Friday, August 28, 2015

Reviving Jack Carter, London’s Toughest Pulp Hero


Kevin Canfield at the Daily Beast offers a piece on the revival of Ted Lewis' gangster character,

In the 1970s, an Englishman named Ted Lewis published three rowdy yarns about a brutal Briton working as an enforcer for a gangland “firm.” The first of these inspired a suitably gritty crime film recalled as one of the era’s best. The next two books weren’t so successful. But now, 32 years after Lewis’ death, his Jack Carter novels are getting a second life here in the States.

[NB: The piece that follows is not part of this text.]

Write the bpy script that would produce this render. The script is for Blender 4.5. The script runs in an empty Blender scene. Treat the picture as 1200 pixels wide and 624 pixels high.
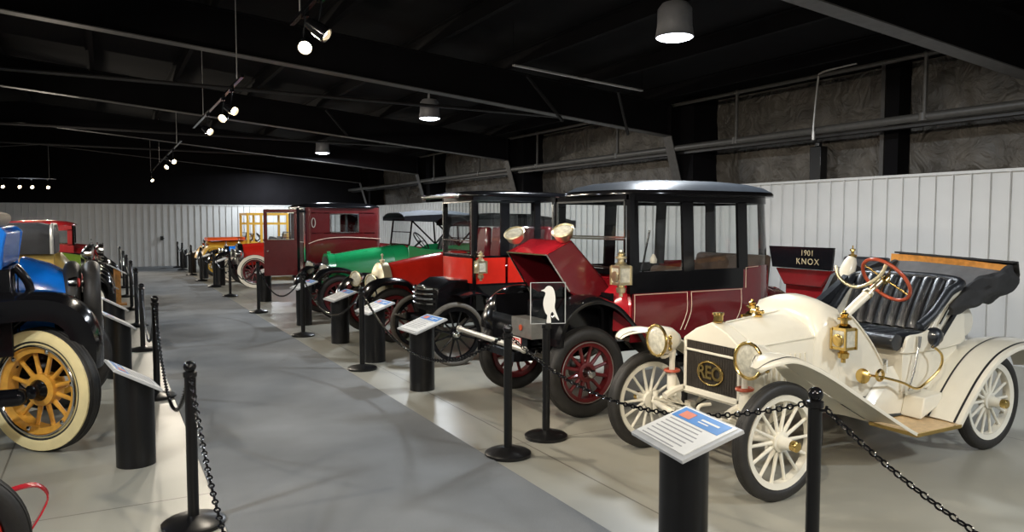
import bpy, bmesh, math, random
from math import sin, cos, pi, atan, radians, sqrt
from mathutils import Vector, Matrix
random.seed(7)
C = bpy.context.scene
COL = C.collection
V = Vector

# ------------------------------------------------------------------ camera, world, exposure
cam_d = bpy.data.cameras.new('camera'); cam = bpy.data.objects.new('camera', cam_d); COL.objects.link(cam)
cam_d.sensor_width = 36.0; cam_d.sensor_fit = 'HORIZONTAL'; cam_d.lens = 880/1200*36
cam_d.clip_start = 0.05; cam_d.clip_end = 200
cam.location = (0, 0, 1.68)
cam.rotation_euler = (radians(90-3.382), 0, radians(-28.468))
C.camera = cam
w = bpy.data.worlds.new('world'); C.world = w; w.use_nodes = True
w.node_tree.nodes['Background'].inputs[0].default_value = (0.02, 0.02, 0.024, 1)
w.node_tree.nodes['Background'].inputs[1].default_value = 0.3
C.view_settings.view_transform = 'Standard'; C.view_settings.look = 'None'
C.view_settings.gamma = 1.0; C.view_settings.use_curve_mapping = False
C.view_settings.exposure = 0.0
CAN_W = 210.0       # ceiling can lamps, watts each
SPOT_W = 200.0      # track spotlights, watts each
WARM = (1.0, 0.89, 0.73); COOL = (0.86, 0.93, 1.0)

# ------------------------------------------------------------------ materials
def mat(name, col, rough=0.5, metal=0.0, coat=0.0, var=0.06, scale=14.0, bump=0.0, bscale=60.0, spec=0.5, emit=None, es=0.0):
    m = bpy.data.materials.new(name); m.use_nodes = True
    nt = m.node_tree; N = nt.nodes; L = nt.links; b = N['Principled BSDF']
    tc = N.new('ShaderNodeTexCoord'); no = N.new('ShaderNodeTexNoise'); no.inputs['Scale'].default_value = scale; no.inputs['Detail'].default_value = 4
    L.new(tc.outputs['Object'], no.inputs['Vector'])
    r = N.new('ShaderNodeValToRGB'); L.new(no.outputs['Fac'], r.inputs[0])
    a = tuple(max(0, c*(1-var)) for c in col)+(1,); z = tuple(min(1, c*(1+var)) for c in col)+(1,)
    r.color_ramp.elements[0].position = 0.3; r.color_ramp.elements[1].position = 0.7
    r.color_ramp.elements[0].color = a; r.color_ramp.elements[1].color = z
    L.new(r.outputs[0], b.inputs['Base Color'])
    b.inputs['Roughness'].default_value = rough; b.inputs['Metallic'].default_value = metal
    b.inputs['Coat Weight'].default_value = coat; b.inputs['Coat Roughness'].default_value = 0.06
    b.inputs['Specular IOR Level'].default_value = spec
    if bump:
        n2 = N.new('ShaderNodeTexNoise'); n2.inputs['Scale'].default_value = bscale; L.new(tc.outputs['Object'], n2.inputs['Vector'])
        bp = N.new('ShaderNodeBump'); bp.inputs['Strength'].default_value = bump; bp.inputs['Distance'].default_value = 0.01
        L.new(n2.outputs['Fac'], bp.inputs['Height']); L.new(bp.outputs[0], b.inputs['Normal'])
    if emit:
        b.inputs['Emission Color'].default_value = emit+(1,); b.inputs['Emission Strength'].default_value = es
    return m
def glass_mat(name, tint=(0.93, 0.95, 0.95), ior=1.5):
    m = bpy.data.materials.new(name); m.use_nodes = True; nt = m.node_tree; N = nt.nodes; L = nt.links
    N.remove(N['Principled BSDF']); out = N['Material Output']
    t = N.new('ShaderNodeBsdfTransparent'); t.inputs[0].default_value = tint+(1,)
    g = N.new('ShaderNodeBsdfGlossy'); g.inputs['Roughness'].default_value = 0.02
    lw = N.new('ShaderNodeLayerWeight'); lw.inputs[0].default_value = .5
    pw = N.new('ShaderNodeMath'); pw.operation = 'POWER'; pw.inputs[1].default_value = 5; L.new(lw.outputs['Facing'], pw.inputs[0])
    f = N.new('ShaderNodeMath'); f.operation = 'MULTIPLY_ADD'; f.inputs[1].default_value = .94; f.inputs[2].default_value = ((ior-1)/(ior+1))**2*1.8; L.new(pw.outputs[0], f.inputs[0])
    x = N.new('ShaderNodeMixShader'); L.new(f.outputs[0], x.inputs[0]); L.new(t.outputs[0], x.inputs[1]); L.new(g.outputs[0], x.inputs[2])
    L.new(x.outputs[0], out.inputs[0]); return m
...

Fans of Get Carter, Mike Hodges’ 1971 movie, surely remember the exploits of the unflappable brute. As played by a young and rugged Michael Caine, Carter was a bitters-drinking, blade-wielding get-even artist who managed to make the act of eating soup on a moving train look menacing. Yet readers coming to the novels fresh won’t quite know what Lewis’ leading man is all about. So before we get to the enterprising small publisher responsible for reviving the books, and the brief but artistically fertile life of the man who penned them, let’s (re)acquaint ourselves with Carter’s CV. 
It’s probably best to start with an explanation of how he became the top organized-crime fixer in the city he calls “the smoke” (i.e. London). As he puts in Jack Carter and the Mafia Pigeon, the series’ third novel, “it hasn’t exactly been unknown for me, as a matter of policy as far as the firm’s concerned, to see to transgressors from members of the opposition on a more or less permanent basis, the more or less depending on the degree to which your religious beliefs extends.” A history of violence and a gift for understatement—that’s Carter, a remorseless pulp fiction killer.  

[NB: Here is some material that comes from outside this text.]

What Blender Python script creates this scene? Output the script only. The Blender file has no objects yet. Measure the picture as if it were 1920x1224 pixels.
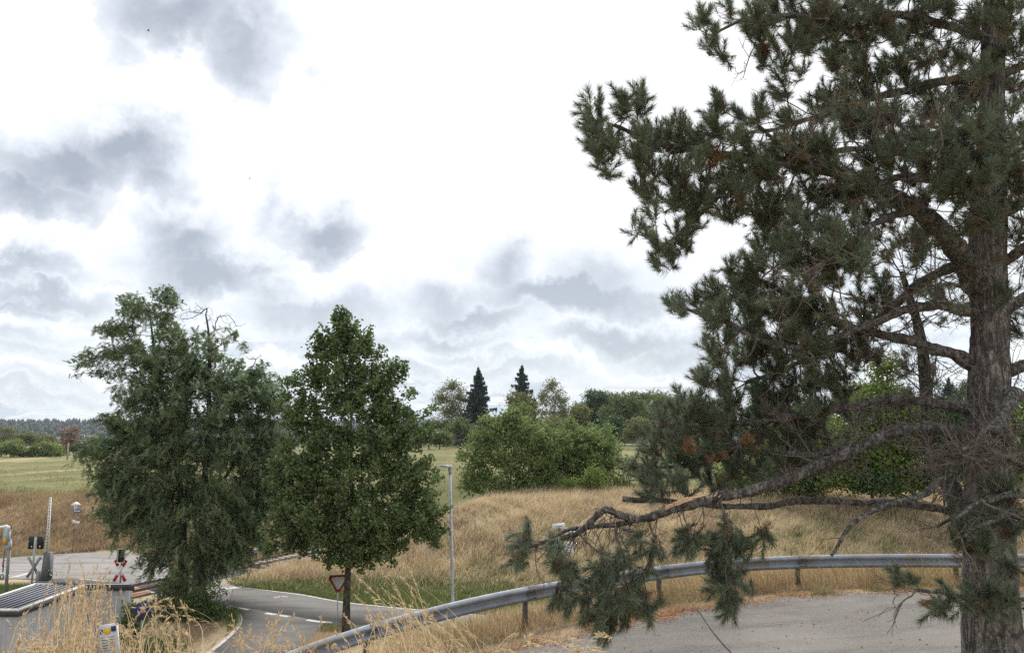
import bpy, math, random
import numpy as np
from mathutils import Vector, Matrix, noise as mnoise

rng = np.random.default_rng(7)
random.seed(7)
SC = bpy.context.scene
COL = SC.collection
R = math.radians
TAU = 2 * math.pi

# ------------------------------------------------------------------ camera
CAMZ = 10.0
PITCH = math.atan(188 / 1423)
cam_d = bpy.data.cameras.new('camera')
cam_d.sensor_width = 36.0
cam_d.lens = 36.0 * 1423 / 1920
cam_d.clip_start = 0.05
cam_d.clip_end = 9000
cam = bpy.data.objects.new('camera', cam_d)
cam.location = (0, 0, CAMZ)
cam.rotation_euler = (math.pi / 2 + PITCH, 0, 0)
COL.objects.link(cam)
SC.camera = cam

# ------------------------------------------------------------------ view
SC.view_settings.view_transform = 'Standard'
SC.view_settings.look = 'None'
SC.view_settings.gamma = 1.0
SC.view_settings.use_curve_mapping = False
SC.view_settings.exposure = 0.9
try:
    SC.cycles.max_bounces = 7
    SC.cycles.diffuse_bounces = 3
    SC.cycles.transmission_bounces = 3
    SC.cycles.transparent_max_bounces = 8
    SC.cycles.volume_bounces = 0
    SC.cycles.use_denoising = False
except Exception:
    pass

SUN_EL, SUN_AZ = R(52), R(12)          # behind thin cloud, ahead of the camera and a little right
# ------------------------------------------------------------------ sun
sun_d = bpy.data.lights.new('sun', 'SUN')
sun_d.energy = 2.4
sun_d.angle = R(12)
sun_d.color = (1.0, 0.95, 0.87)
sun = bpy.data.objects.new('sun', sun_d)
sdir = Vector((math.sin(SUN_AZ) * math.cos(SUN_EL), math.cos(SUN_AZ) * math.cos(SUN_EL), math.sin(SUN_EL)))
sun.rotation_euler = sdir.to_track_quat('Z', 'Y').to_euler()
COL.objects.link(sun)


def ray(px, py):
    a = (px - 960) / 1423
    b = (612 - py) / 1423
    return Vector((a, math.cos(PITCH) - b * math.sin(PITCH), math.sin(PITCH) + b * math.cos(PITCH)))


def P(px, py, D):
    d = ray(px, py)
    k = D / d.y
    return Vector((d.x * k, D, CAMZ + d.z * k))


def G(px, py, z=0.0):
    d = ray(px, py)
    k = (z - CAMZ) / d.z
    return Vector((d.x * k, d.y * k, z))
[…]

... On the whole, though, the novels are a welcome surprise to those of us whose only knowledge of Carter came via the big screen. The reissues are the first from Syndicate Books, an imprint that says it plans to put out up to 10 titles a year, mainly “out-of-print or neglected mystery and crime fiction of merit.” Syndicate was founded by Paul Oliver, the director of marketing and publicity for Soho Crime. In partnership with Penguin Random House, Soho will promote and sell the Carter books and future Syndicate titles. Until they were revived by Syndicate, the first two novels in the series were out of print in the U.S. for 40 years, and the third had never been published here at all.